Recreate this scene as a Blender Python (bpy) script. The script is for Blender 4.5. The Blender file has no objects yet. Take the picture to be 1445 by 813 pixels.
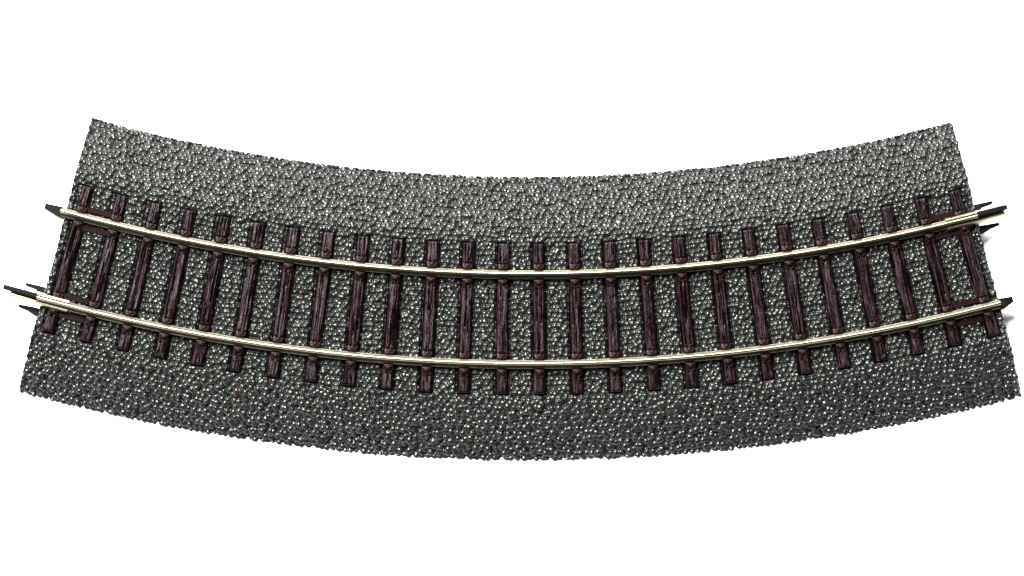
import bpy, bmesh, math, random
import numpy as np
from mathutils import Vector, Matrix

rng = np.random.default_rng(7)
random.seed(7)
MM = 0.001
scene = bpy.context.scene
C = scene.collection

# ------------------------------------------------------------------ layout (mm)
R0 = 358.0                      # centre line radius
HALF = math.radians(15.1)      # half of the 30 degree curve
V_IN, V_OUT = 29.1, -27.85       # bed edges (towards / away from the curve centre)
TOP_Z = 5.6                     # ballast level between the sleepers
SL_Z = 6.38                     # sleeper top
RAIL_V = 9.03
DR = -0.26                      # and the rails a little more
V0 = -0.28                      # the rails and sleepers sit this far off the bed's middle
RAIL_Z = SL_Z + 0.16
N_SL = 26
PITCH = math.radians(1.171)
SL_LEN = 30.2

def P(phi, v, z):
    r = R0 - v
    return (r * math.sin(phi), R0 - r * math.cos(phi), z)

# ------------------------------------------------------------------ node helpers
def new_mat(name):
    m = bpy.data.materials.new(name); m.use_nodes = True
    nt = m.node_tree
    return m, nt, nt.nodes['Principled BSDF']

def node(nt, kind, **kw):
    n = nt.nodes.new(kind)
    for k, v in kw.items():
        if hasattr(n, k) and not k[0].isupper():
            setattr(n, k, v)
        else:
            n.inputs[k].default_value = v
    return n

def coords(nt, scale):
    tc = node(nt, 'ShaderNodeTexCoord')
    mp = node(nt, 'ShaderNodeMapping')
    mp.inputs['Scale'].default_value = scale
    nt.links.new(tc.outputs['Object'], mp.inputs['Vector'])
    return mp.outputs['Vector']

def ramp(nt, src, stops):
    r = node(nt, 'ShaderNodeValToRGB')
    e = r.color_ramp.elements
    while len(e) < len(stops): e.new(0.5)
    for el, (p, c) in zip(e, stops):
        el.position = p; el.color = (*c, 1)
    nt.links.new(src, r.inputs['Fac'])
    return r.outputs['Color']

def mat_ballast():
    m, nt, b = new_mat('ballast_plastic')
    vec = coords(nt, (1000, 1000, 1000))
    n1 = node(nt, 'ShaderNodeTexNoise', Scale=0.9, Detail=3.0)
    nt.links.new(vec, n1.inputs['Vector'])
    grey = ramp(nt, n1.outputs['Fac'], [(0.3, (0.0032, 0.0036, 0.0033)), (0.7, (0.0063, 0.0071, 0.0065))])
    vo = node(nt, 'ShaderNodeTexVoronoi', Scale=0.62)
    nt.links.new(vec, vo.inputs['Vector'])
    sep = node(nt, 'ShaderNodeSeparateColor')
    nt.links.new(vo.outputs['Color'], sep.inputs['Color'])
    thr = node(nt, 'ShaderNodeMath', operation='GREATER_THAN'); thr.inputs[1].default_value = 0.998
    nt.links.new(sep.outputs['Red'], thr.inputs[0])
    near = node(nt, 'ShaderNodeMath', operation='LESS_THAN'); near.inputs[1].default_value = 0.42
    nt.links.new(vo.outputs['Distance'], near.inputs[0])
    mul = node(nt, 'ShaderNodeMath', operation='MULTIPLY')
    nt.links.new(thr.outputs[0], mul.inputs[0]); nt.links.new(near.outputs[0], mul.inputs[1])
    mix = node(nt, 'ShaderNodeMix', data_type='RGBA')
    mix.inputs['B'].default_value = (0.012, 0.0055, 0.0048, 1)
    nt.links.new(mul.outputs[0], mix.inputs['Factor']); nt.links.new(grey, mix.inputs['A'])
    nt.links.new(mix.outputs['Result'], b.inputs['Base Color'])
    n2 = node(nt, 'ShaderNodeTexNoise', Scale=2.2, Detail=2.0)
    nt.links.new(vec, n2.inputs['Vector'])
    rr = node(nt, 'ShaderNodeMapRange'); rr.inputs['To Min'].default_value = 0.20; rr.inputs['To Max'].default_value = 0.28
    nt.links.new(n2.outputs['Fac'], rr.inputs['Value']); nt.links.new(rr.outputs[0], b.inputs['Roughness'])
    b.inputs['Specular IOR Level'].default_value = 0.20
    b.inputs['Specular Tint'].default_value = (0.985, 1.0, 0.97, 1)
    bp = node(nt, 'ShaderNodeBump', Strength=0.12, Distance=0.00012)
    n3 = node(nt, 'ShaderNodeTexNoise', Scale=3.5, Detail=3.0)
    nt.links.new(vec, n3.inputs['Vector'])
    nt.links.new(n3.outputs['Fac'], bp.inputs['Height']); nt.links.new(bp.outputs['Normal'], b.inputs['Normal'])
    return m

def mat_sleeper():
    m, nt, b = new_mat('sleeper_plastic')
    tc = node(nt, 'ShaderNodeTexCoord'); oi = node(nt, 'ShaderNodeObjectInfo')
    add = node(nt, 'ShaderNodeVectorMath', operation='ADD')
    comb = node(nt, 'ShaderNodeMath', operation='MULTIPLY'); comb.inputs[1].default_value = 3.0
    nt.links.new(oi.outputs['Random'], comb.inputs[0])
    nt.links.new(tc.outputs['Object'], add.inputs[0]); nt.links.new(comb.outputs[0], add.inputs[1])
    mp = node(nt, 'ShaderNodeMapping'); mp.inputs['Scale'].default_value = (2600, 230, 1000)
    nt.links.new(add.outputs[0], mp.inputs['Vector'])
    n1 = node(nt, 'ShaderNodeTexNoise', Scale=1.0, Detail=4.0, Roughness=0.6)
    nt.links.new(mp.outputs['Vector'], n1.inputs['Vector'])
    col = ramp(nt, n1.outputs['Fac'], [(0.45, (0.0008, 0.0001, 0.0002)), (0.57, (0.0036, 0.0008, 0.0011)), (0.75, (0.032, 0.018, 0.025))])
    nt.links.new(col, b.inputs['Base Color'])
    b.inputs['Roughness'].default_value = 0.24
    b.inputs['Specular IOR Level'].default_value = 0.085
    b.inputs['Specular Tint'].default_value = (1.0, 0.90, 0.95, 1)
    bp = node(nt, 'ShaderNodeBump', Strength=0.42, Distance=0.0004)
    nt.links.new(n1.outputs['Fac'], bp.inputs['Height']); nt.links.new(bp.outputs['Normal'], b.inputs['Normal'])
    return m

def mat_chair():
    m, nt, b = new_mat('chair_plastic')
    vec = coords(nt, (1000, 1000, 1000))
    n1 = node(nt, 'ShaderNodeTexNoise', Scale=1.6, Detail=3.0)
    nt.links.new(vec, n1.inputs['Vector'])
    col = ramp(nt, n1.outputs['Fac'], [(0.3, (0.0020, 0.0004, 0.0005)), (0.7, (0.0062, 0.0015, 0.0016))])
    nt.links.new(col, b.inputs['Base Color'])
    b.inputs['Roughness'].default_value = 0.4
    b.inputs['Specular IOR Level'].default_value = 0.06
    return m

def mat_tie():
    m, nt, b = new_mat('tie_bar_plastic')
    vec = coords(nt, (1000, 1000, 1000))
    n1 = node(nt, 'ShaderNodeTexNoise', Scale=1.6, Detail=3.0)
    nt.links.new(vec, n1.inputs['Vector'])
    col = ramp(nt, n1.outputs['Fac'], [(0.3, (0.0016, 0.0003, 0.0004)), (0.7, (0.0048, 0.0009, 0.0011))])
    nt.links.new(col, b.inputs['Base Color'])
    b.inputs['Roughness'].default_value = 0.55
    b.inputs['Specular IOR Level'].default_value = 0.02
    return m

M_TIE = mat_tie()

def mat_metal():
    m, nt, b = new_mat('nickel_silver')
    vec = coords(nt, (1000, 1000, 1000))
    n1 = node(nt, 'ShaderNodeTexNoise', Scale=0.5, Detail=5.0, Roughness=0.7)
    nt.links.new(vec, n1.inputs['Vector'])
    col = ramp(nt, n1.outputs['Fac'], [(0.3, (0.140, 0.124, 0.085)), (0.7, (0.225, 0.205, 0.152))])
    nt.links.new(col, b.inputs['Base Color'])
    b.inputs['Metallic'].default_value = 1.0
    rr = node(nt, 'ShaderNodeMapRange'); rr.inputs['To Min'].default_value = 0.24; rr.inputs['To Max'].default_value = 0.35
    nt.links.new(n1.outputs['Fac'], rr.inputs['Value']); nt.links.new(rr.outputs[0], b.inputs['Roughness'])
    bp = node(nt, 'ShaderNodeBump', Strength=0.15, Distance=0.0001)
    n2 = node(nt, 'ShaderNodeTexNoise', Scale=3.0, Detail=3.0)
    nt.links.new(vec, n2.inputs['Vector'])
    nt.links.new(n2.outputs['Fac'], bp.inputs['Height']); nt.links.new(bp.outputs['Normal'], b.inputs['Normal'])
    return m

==

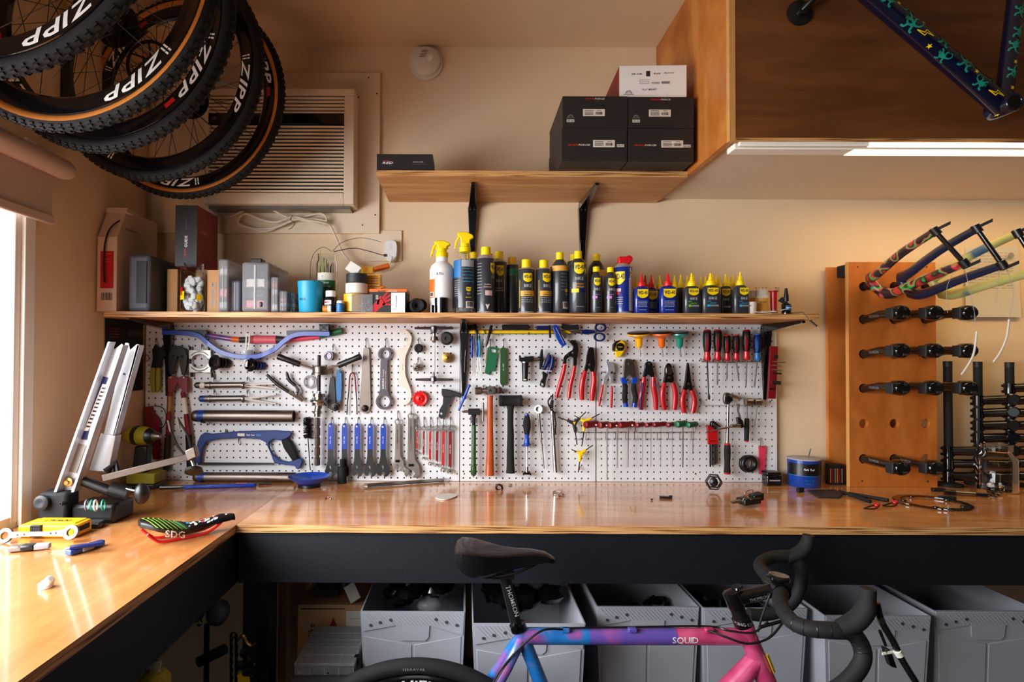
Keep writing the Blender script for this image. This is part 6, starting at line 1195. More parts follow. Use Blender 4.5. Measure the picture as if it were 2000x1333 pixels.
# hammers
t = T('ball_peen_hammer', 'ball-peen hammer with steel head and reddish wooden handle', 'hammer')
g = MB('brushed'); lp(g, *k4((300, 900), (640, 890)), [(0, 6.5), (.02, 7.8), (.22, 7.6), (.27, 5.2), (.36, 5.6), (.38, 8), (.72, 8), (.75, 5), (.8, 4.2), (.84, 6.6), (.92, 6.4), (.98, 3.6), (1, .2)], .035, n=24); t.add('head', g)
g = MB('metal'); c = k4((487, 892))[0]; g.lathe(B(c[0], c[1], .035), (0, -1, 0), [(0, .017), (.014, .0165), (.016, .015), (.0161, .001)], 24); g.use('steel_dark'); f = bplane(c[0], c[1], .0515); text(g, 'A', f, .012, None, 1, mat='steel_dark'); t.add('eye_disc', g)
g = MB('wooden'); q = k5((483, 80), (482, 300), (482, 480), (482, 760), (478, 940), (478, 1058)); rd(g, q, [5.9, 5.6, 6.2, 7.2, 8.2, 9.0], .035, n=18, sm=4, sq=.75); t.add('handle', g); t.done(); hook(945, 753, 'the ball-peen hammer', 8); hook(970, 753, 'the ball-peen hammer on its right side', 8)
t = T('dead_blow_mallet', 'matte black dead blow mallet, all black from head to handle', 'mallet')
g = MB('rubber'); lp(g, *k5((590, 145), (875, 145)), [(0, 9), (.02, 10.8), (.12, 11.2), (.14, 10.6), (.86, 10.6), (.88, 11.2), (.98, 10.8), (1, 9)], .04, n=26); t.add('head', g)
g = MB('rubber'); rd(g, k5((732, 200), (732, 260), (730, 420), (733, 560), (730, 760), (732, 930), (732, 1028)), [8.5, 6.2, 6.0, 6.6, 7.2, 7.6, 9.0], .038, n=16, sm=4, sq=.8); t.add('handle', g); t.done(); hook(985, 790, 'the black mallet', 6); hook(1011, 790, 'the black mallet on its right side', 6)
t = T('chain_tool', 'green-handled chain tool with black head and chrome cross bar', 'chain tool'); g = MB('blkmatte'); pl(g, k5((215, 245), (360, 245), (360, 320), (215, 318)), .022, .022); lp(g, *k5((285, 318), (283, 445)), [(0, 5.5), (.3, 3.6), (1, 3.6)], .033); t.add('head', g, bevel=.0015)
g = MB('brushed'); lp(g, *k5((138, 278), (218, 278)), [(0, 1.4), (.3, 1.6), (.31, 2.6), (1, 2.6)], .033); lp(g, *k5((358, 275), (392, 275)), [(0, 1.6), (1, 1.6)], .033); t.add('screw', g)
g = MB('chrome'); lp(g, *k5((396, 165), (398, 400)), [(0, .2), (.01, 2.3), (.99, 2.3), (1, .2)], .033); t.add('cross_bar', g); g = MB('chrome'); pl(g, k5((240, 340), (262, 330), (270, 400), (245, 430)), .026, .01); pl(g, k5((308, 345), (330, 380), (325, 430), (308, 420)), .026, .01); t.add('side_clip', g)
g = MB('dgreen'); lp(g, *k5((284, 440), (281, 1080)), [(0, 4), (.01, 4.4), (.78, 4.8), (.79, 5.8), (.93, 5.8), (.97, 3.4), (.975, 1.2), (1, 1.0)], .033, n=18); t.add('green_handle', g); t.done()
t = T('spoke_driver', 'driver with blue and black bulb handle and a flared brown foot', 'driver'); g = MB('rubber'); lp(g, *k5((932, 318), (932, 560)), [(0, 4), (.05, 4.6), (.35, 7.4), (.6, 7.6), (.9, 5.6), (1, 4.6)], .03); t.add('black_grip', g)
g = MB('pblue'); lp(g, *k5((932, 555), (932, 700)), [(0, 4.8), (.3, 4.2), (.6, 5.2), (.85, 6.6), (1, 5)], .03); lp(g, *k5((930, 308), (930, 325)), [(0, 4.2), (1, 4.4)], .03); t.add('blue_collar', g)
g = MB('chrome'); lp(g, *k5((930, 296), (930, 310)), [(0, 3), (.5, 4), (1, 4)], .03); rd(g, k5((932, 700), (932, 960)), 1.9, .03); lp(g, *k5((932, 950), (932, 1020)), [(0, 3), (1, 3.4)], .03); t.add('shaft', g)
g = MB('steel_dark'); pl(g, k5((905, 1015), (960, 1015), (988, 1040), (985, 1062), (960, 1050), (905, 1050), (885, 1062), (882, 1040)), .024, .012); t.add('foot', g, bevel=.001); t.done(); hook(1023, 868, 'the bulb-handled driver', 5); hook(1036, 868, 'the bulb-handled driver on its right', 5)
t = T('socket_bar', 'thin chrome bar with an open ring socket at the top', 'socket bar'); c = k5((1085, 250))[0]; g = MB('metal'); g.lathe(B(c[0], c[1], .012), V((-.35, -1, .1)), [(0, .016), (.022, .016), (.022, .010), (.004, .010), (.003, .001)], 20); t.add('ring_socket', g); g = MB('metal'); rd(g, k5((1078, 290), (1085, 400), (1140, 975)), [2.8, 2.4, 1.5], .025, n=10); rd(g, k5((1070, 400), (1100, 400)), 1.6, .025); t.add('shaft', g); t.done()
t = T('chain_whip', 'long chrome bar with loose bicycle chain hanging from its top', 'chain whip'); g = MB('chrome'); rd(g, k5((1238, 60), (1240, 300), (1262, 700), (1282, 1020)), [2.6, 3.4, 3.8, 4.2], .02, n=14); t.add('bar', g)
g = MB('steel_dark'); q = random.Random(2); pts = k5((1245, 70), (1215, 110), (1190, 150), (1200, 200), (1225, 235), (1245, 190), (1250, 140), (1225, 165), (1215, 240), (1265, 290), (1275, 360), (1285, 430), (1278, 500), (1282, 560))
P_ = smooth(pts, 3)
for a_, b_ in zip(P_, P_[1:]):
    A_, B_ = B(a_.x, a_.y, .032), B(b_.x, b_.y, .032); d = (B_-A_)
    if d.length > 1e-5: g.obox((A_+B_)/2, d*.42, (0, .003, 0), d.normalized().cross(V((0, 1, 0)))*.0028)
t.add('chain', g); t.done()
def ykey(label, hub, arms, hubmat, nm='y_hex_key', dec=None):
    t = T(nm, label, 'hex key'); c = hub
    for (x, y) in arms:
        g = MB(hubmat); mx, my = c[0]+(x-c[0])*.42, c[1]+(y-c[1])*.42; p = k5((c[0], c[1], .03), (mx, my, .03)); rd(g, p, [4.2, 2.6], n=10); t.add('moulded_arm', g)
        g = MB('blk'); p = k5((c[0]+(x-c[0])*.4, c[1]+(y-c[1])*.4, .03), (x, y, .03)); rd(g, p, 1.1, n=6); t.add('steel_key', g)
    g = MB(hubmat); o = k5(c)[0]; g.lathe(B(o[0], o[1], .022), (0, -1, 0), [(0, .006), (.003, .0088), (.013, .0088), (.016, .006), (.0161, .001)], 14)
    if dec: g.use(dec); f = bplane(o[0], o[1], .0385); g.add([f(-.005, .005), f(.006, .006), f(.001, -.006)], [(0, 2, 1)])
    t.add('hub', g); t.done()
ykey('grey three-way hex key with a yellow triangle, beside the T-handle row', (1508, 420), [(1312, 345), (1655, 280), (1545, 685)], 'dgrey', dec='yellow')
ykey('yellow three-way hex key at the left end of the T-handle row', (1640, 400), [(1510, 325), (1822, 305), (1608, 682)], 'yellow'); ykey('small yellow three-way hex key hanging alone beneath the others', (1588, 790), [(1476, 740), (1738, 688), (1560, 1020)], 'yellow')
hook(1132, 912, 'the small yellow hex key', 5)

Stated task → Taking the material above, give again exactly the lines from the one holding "Recreate this scene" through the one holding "from mathutils import Vector, Matrix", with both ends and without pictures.

Problem solution →
Recreate this scene as a Blender Python (bpy) script. The script is for Blender 4.5. The Blender file has no objects yet. Take the picture to be 1445 by 813 pixels.
import bpy, bmesh, math, random
import numpy as np
from mathutils import Vector, Matrix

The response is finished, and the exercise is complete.